La actitud de buena parte del movimiento ecologista español, asumiendo de forma casi fanática el sustitucionismo renovable, con la entrega angustiada y alarmada a lo eólico y lo solar, da alas a un sector industrial recalcitrante, que basa su prosperidad sobre el mito del crecimiento indefinido, la inagotabilidad de los recursos y la capacidad sin límites del medio ambiente. La crítica debe alcanzar, también, a estas “energías renovables”, porque fueron despejadas de su capacidad alternativa (es decir, promotoras de una sociedad distinta, restauradora de los vínculos con la naturaleza), porque han sido industrializadas y porque reproducen los mismos vicios energéticos de fondo y forma. Por eso han creado nuevos problemas ecológicos y han suscitado el rechazo de poblaciones y grupos activos.

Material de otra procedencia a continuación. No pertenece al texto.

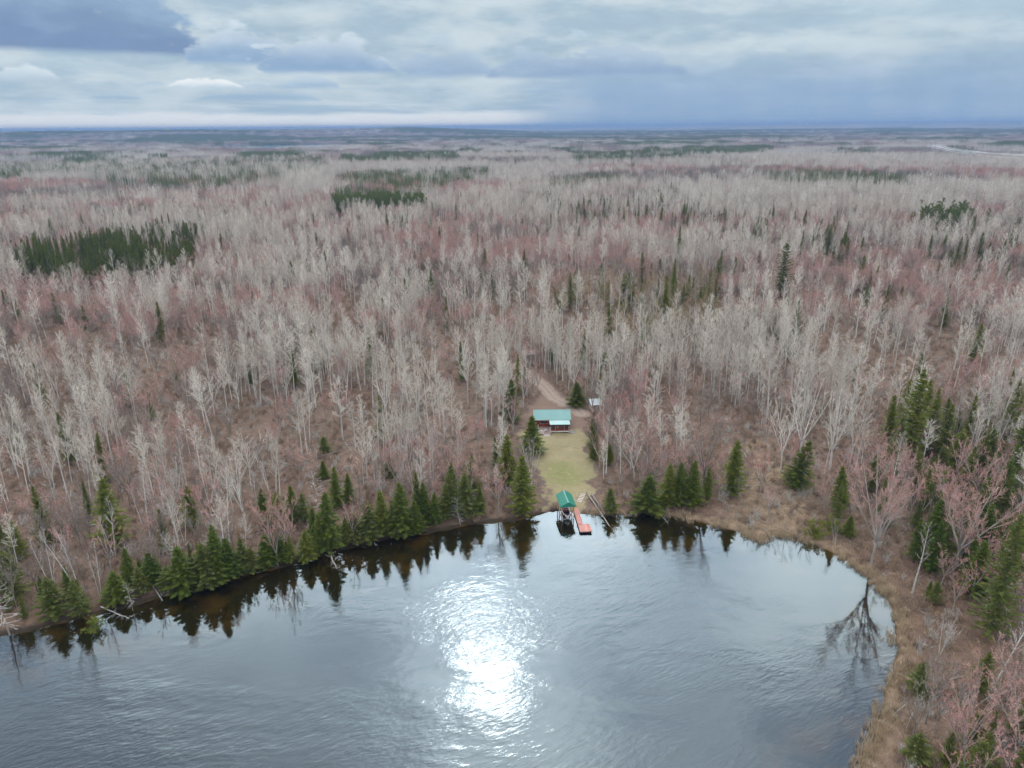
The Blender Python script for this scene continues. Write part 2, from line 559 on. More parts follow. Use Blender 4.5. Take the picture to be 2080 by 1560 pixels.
def in_poly(x, y, poly):
    x = np.asarray(x, float); y = np.asarray(y, float)
    inside = np.zeros(x.shape, bool)
    n = len(poly)
    for i in range(n):
        x0, y0 = poly[i]; x1, y1 = poly[(i + 1) % n]
        if y0 == y1:
            continue
        c = ((y0 > y) != (y1 > y)) & (x < (x1 - x0) * (y - y0) / (y1 - y0) + x0)
        inside ^= c
    return inside


def line_dist(x, y, pts, closed=False):
    x = np.asarray(x, float); y = np.asarray(y, float)
    best = np.full(x.shape, 1e18)
    n = len(pts)
    for i in range(n if closed else n - 1):
        x0, y0 = pts[i]; x1, y1 = pts[(i + 1) % n]
        dx, dy = x1 - x0, y1 - y0
        t = np.clip(((x - x0) * dx + (y - y0) * dy) / (dx * dx + dy * dy + 1e-9), 0, 1)
        best = np.minimum(best, (x - x0 - t * dx) ** 2 + (y - y0 - t * dy) ** 2)
    return np.sqrt(best)


def shore_dist(x, y):
    """signed distance: positive on land"""
    d = line_dist(x, y, SHORE, True)
    d = np.where(in_poly(x, y, SHORE), -d, d)
    return d + (fbm(np.asarray(x) * 0.45, np.asarray(y) * 0.45, 5, 3) - 0.5) * 1.6 * np.clip(1 - np.abs(d) / 8, 0, 1)


FARLAKE = np.array([flat(*p) for p in [(400, 303), (430, 296), (560, 293.5), (700, 292.5), (745, 295), (700, 301), (560, 306)]])


def height(x, y):
    x = np.asarray(x, float); y = np.asarray(y, float)
    d = shore_dist(x, y)
    land = 0.75 * (1 - np.exp(-np.maximum(d, 0) / 4.0)) + np.minimum(np.maximum(d, 0), 160) * 0.016
    land = land + (fbm(x * 0.07, y * 0.07, 9, 3) - 0.5) * 1.1 * sstep(d, 3, 30)
    r = np.hypot(x, y)
    land = land + (fbm(x / 420, y / 420, 21, 3) - 0.45) * 16 * sstep(r, 350, 1200)
    a = np.degrees(np.arctan2(x, y))
    land = land + (fbm(x / 2600, y / 2600, 33, 3) - 0.4) * 34 * sstep(r, 3500, 9000)
    land = land + 46 * sstep(r, 8000, 13000) * sstep(a, 8, 24) * (0.75 + 0.5 * fbm(x / 3000, y / 3000, 41, 2))
    land = land + 24 * sstep(r, 11000, 17000)
    land = land + 52 * sstep(r, 4600, 6600) * sstep(a, 4, -8) * (0.85 + 0.3 * fbm(x / 900, y / 900, 43, 2)) * sstep(r, 16000, 11000)
    fl = line_dist(x, y, FARLAKE, True)
    fl = np.where(in_poly(x, y, FARLAKE), 0, fl)
    land = 2.0 + (land - 2.0) * np.where(r > 1000, sstep(fl, 0, 500), 1.0)
    bed = np.maximum(d * 0.16, -2.6)
    return np.where(d > 0, land + 0.02, bed)


def hz(x, y):
    return float(height(np.array([x]), np.array([y]))[0])


def at(px, py):
    """ground point seen at a pixel of the photograph"""
    z = 0.0
    for _ in range(8):
        x, y = flat(px, py, z)
        z = max(hz(x, y), 0.0)
    return x, y, z


def height_for(P, top_py):
    """how tall a thing standing at P is when its top shows at top_py"""
    lo, hi = 0.0, 60.0
    for _ in range(30):
        m = (lo + hi) / 2
        if project([P[0], P[1], P[2] + m])[1][0] > top_py:
            lo = m
        else:
            hi = m
    return lo


def polyg(pts):
    return np.array([at(*p)[:2] for p in pts])


# ------------------------------------------------------------------ object helpers
def link(o, parent=None):
    COL.objects.link(o)
    if parent is not None:
        o.parent = parent
    return o


def tag(o, label=None, cat=None, group=None, kind=None):
    if label: o['label'] = label
    if cat: o['category'] = cat
    if group: o['group'] = group
    if kind: o['kind'] = kind
    return o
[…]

El movimiento social no debe sentirse en la necesidad de dar alternativas al sector energético, ni de aliarse con quienes fingen preocupaciones ambientales e incluso reinciden en anunciarnos “soluciones definitivas”, como la fusión nuclear, el hidrógeno e incluso los biocombustibles. Todos estos desvaríos –periódica reedición del mito del móvil perpetuo– tienen de común el ignorar, por supuesto voluntariamente, que no podemos escapar, sin castigo, a un entorno entrópico y radicalmente limitado. Decir no es una actitud responsable, social y positiva.

El cambio, sobre todo en época de crisis económica, se promueve batallando a fondo por la reducción de todos los consumos (no sólo los energéticos), es decir, por una economía de austeridad y sensatez. La oposición radical del sector industrial ante esta ética de la contención personal y social, que siempre se ha reflejado en la absoluta inutilidad de todos los planes de ahorro energético (uno por cada ministro de Industria, más o menos, desde 1977) es la prueba de que ahí, y no en actitudes de colaboración, se juega el futuro : el energético y el político.